Bilimsel Bilim, Allahu Teâlâ’yı niçin kabul etmez, hatta reddeder!? (2)

Bilimsel Bilim’e Suç Duyurusu ve İslâmî Bilim’e Geçme Talebi

Bedî’üzzaman Said–i Nursî Hazretleri’nin (R.Â.) “Medresetüz Zehra” Projesinin Ders Müfredatı kapsamında; “Bilimsel Bilim’in Eksik – Yanlış – Zararları ve İslâmî Bilim’e niçin Geçmeliyiz? / Metabilgi – Metabilim (Sihrin Yapısı)” isimli kitap çalışmamızın ön hazırlığı niteliğindeki Yazı Dizimize kaldığımız yerden devam ediyoruz.

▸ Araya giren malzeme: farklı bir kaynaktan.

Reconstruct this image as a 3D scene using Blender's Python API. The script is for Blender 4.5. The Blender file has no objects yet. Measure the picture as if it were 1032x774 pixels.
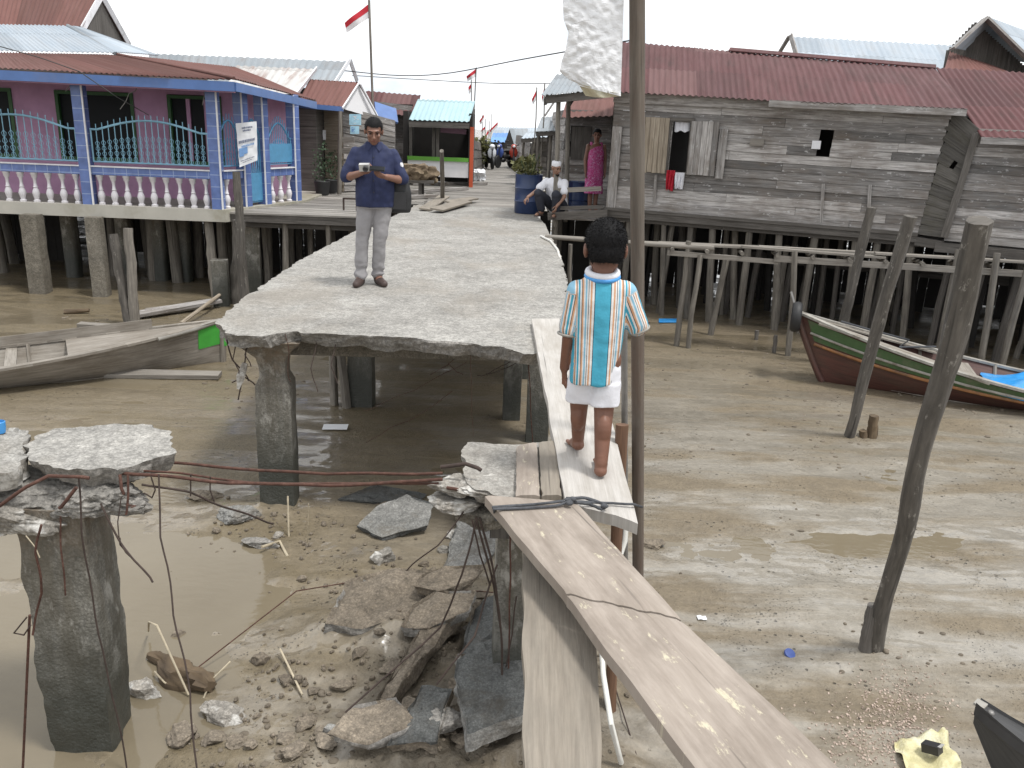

Geçen haftaki yazımızın sonuçlarından biri: Rabbimiz’in “kûl” emriyle yazdığı Kur’ân-ı Kerîm Kitabı ile “kün” emriyle yazdığı Kâinat Kitabı’nın anlaşılması; Bilim’in ateist ve materyalist, natüralist ve determinist Bilimsellik Kriterlerinin terkedilip; İslâmî Bilim’e geçmekle mümkün.

“İslâmî Bilim” derken, burada yeni bir “kutsal” inşa etmekten bahsetmiyoruz. Bu yeni Bilim Anlayışıyla elde edeceğimiz veri ve gözlemlerin, “vahiy” gibi hata ve yanlıştan münezzeh ve ma’sum olacağını da iddia etmiyoruz. İslâmî Bilim çalışmaları sonuçta insan ve müslüman cehd ve çalışmasının bir ürünü olacağından; kusur ve yanlıştan uzak, hattâ günahtan korunmuş ve mukaddes olması zaten mümkün değildir.

Bu bilime “İslâmî” sıfatını eklememiz; maksadımızı ifade edecek daha iyi bir kelime bulamamamızdan kaynaklanıyor! Mevcut Ateist Bilim’den 180 derece farklı ve ayrı bir anlayışın ürünü olacağını anlatmak sadedinde bu bilime “İslâmî Bilim” dedik.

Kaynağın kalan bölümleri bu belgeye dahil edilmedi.